Why haul ass on your dissertation if there are no jobs out there to apply for? Why move across the fucking country to a VAP or adjunct position as long as you have pretty much the same shitty prospect at your home institution? I know many of my friends who got offers for something, whether it be a postdoc, fellowship, or tenure-track position, were able to pump out that dissertation in a fraction of the time it had taken them until then. I think a lot of us get beaten down by the market and figure we'll just stick it out forever in our programs, and then get shoved out of the program abruptly. What starts out as "I'll just adjunct these few courses now while I get back on my feet" can easily turn into a treadmill of debt and low pay and time-consuming work and no visible means of escape.

Grr.

2 comments:

P said...

I actually wanted to drop out of my Ph.D program shortly before my exams, but I stayed because I had passed "that point of no return." This is the point when I look back and think, I've come this far (and have gone into debt), so I can't justify leaving. Even though the job market was dismal and even though I felt somewhat passionless about the discipline.
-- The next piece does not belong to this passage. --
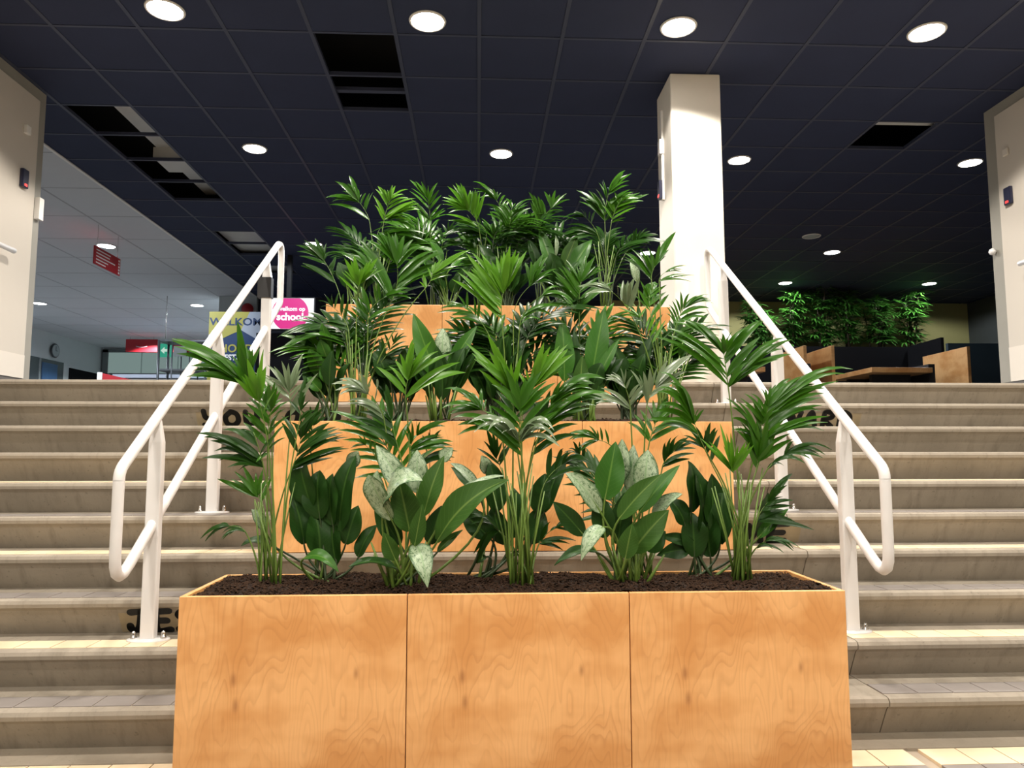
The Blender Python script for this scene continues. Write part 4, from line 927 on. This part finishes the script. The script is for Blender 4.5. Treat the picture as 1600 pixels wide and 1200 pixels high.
t = thing('partition', 'black partition standing below the pink screen', 'partition', (-2.8, 11.3, ZF)); MB().box(-3.35, -2.0, 11.2, 11.28, ZF, 2.98).obj('partition_panel', 'black_panel', t, False, t.location)
# red hanging direction sign
X_ = -4.95; p0, p1 = P(148, 383, X=X_), P(187, 433, X=X_); zt, zb = p0.z, P(148, 412, X=X_).z
t = thing('hanging_sign', 'red direction sign hanging under the white ceiling by a downlight', 'sign', (X_, (p0.y+p1.y)/2, zb))
MB().box(X_-.012, X_, p0.y, p1.y, zb, zt).obj('sign_panel', 'sign_red', t, False, t.location)
for i in range(5):
    z = zt-.03-.042*i; MB().box(X_, X_+.0015, p0.y+.05, p0.y+(.42, .40, .55, .36, .3)[i], z-.016, z).obj('text_line', 'sign_white', t, False, t.location)
    MB().box(X_, X_+.0015, p1.y-.055, p1.y-.02, z-.022, z+.004).obj('pictogram', 'sign_white', t, False, t.location)
for y in (p0.y+.08, p1.y-.08): MB().tube([(X_-.006, y, zt), (X_-.006, y, ZC)], .003, 6).obj('hanging_wire', 'steel', t, True, t.location)
for x0, x1, lb in ((-8.94, -8.15, 'red banner with white smile mark, left of the pair under the white ceiling'), (-7.78, -6.9, 'red banner behind the rack, right of the pair under the white ceiling')):
    t = board('hanging_banner', lb, 'banner', x0, x1, 19, 3.755, 4.08, 'sign_red', .02, 'banner_sheet'); xm = (x0+x1)/2
    MB().tube([(xm-.14+.28*i/8, 18.998, 3.90-.025*math.sin(math.pi*i/8)) for i in range(9)], .009, 6).obj('smile_mark', 'sign_white', t, True, t.location)
    for x in (x0+.1, x1-.1): MB().tube([(x, 19.01, 4.08), (x, 19.01, ZC)], .004, 6).obj('hanging_wire', 'steel', t, True, t.location)
p = P(257, 547, Y=14)
t = thing('exit_sign', 'small green lit exit sign near the rack', 'sign', p); MB().box(p.x-.12, p.x+.12, 14, 14.05, p.z-.13, p.z+.12).obj('sign_panel', 'exit_green', t, False, p)
MB().prism([(p.x-.07, p.z-.01), (p.x+.0, p.z-.07), (p.x+.0, p.z-.03), (p.x+.08, p.z-.03), (p.x+.08, p.z+.02), (p.x, p.z+.02), (p.x, p.z+.06)], 13.996, 14, 'y').obj('arrow', 'exit_white', t, False, p)
MB().tube([(p.x, 14.02, p.z+.12), (p.x, 14.02, ZC)], .008, 6).obj('hanging_rod', 'steel', t, True, p)
t = thing('wire_rack', 'tall grey metal rack by the green exit sign, behind the stairs', 'rack', (-5.15, 13.2, ZF))
for x in (-5.55, -5.32, -5.02, -4.74):
    for y in (13, 13.4): MB().tube([(x, y, ZF), (x, y, 3.14)], .022 if x in (-5.55, -4.74) else .012, 8).obj('upright', 'rack_grey', t, True, t.location)
for z in (1.95, 2.3, 2.62, 3.13): MB().box(-5.57, -4.72, 12.99, 13.42, z-.014, z+.014).obj('shelf', 'rack_grey', t, False, t.location)
MB().box(-5.28, -5.06, 12.96, 12.98, 2.85, 3.03).obj('notice_card', 'frame_grey', t, False, t.location)
p = P(85, 548, X=-10.47)
t = thing('wall_clock', 'round grey wall clock high on the far left wall', 'clock', p)
mb = MB().lathe([(.17, 0), (.18, .02), (.165, .035)], (0, 0, 0), 28); o = mb.obj('clock_rim', 'rim_dark', t, True, local=True); o.rotation_euler = (0, math.pi/2, 0)
mb = MB().lathe([(.15, .033), (.148, .037)], (0, 0, 0), 28); o = mb.obj('clock_dial', 'clock_face', t, local=True); o.rotation_euler = (0, math.pi/2, 0)
MB().box(.038, .042, -.008, .008, 0, .11).obj('clock_hand', 'rim_dark', t, local=True); MB().box(.038, .042, 0, .08, -.008, .008).obj('clock_hand', 'rim_dark', t, local=True)
p = P(175, 587, Y=16)
t = thing('info_stand', 'red and white info stand at the top of the stairs, far left', 'stand', (p.x, 16, ZF)); MB().prism([(p.x-.28, ZF), (p.x+.3, ZF), (p.x+.3, p.z-.06), (p.x-.28, p.z+.07)], 16, 16.3, 'y').obj('stand_body', 'sign_red', t, False, t.location)
MB().box(p.x-.30, p.x-.2, 15.98, 16, ZF, p.z+.07).obj('white_edge', 'sign_white', t, False, t.location)
p = P(225, 589, Y=17)
t = thing('counter', 'pale counter top seen just above the stairs on the left', 'counter', (p.x, 17, ZF)); MB().box(p.x-.7, p.x+1.6, 17, 17.5, p.z-.02, p.z+.06).obj('counter_top', 'sign_pale', t, False, t.location); MB().box(p.x-.6, p.x+1.5, 17.05, 17.4, ZF, p.z-.02).obj('counter_body', 'frame_grey', t, False, t.location)
p = P(387, 483, Y=13.97)
t = thing('alarm_bell', 'red dome alarm above the banner on the pale partition', 'alarm', p); o = MB().lathe([(.11, 0), (.11, .03), (.08, .07), (.01, .09)], (0, 0, 0), 20).obj('alarm_dome', 'sign_red', t, True, local=True); o.rotation_euler = (math.pi/2, 0, 0)
# ------------------------------------------------------------------ fittings on the side walls
def reader(X, sgn, q, lb):
    p = P(*q, X=X); t = thing('card_reader', lb, 'card reader', (X, p.y, p.z-.07), 'card readers on the side walls')
    soften(MB().box(min(X, X+sgn*.03), max(X, X+sgn*.03), p.y-.04, p.y+.04, p.z-.075, p.z+.075).obj('reader_case', 'reader_navy', t, False, t.location), .008)
    MB().box(min(X+sgn*.03, X+sgn*.033), max(X+sgn*.03, X+sgn*.033), p.y-.016, p.y+.016, p.z-.062, p.z-.044).obj('reader_light', 'led_red', t, False, t.location)
reader(XL+.012, 1, (35, 279), 'small dark card reader with red light on the left wall'); reader(XR-.012, -1, (1578, 306), 'small dark card reader with red light on the right wall')
p = P(40, 203, X=XL+.012)
t = thing('wall_sensor', 'small white sensor box above the card reader on the left wall', 'sensor', p); soften(MB().box(p.x, p.x+.03, p.y-.03, p.y+.03, p.z-.035, p.z+.035).obj('sensor_case', 'duct_white', t, False, p), .006)
p = P(1573, 238, X=XR-.012)
t = thing('wall_sensor', 'small pale sensor box above the card reader on the right wall', 'sensor', p); soften(MB().box(p.x-.02, p.x, p.y-.03, p.y+.03, p.z-.03, p.z+.03).obj('sensor_case', 'wall_band', t, False, p), .006)
for X, sg, q, lb in ((XL+.012, 1, (22, 392), 'stub of white wall handrail entering on the left wall'), (XR-.012, -1, (1593, 412), 'stub of white wall handrail entering on the right wall')):
    p = P(*q, X=X+sg*.07); t = thing('wall_handrail', lb, 'handrail', (X, p.y, p.z-.1))
    MB().tube([(p.x, p.y, p.z), (p.x, p.y-.3, p.z), (p.x, p.y-1.5, p.z-.9)], .021, 12).obj('rail', 'white_enamel', t, True, t.location)
    MB().tube([(X, p.y-.2, p.z-.1), (p.x, p.y-.2, p.z-.08), (p.x, p.y-.2, p.z)], .009, 8).obj('rail_bracket', 'steel', t, True, t.location)
p = P(63, 330, X=XL+.0); t = thing('door_closer', 'small white bracket on the left wall edge facing the white ceiling', 'bracket', (XL, 6.05, p.z)); MB().box(XL, XL+.04, 6.03, 6.09, p.z-.09, p.z+.09).obj('bracket_plate', 'duct_white', t, False, t.location)
p = P(1547, 397, X=XR-.0); t = thing('wall_lamp', 'tiny white globe at the edge of the right wall', 'lamp', (XR, 6.02, p.z)); MB().lathe([(.004, -.03), (.022, -.02), (.03, 0), (.022, .02), (.004, .03)], (XR-.03, 6.02, p.z), 14).obj('globe', 'sign_white', t, True, t.location)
Then, as I started writing my diss, the passion came back (hokey as it sounds) and the job market didn't matter. Then again, I'm saying this after having gotten a job. But, honestly, I never imagined I'd get one. And yet I still kept writing. It's like I fell (partially) in love with my dissertation topic.

There have to be other reasons graduate students stick it out than the job market. Because the market has been *so* bad for *so* long (although it's at its nadir now, I think).
Thanks for the thoughtful post.

P said...

By "has to be other reasons," I don't mean should be. I just mean there seems like there are other reasons than the job market. Not sure what they were for me, when I look back. Maybe inertia. But then that passion thing rings true.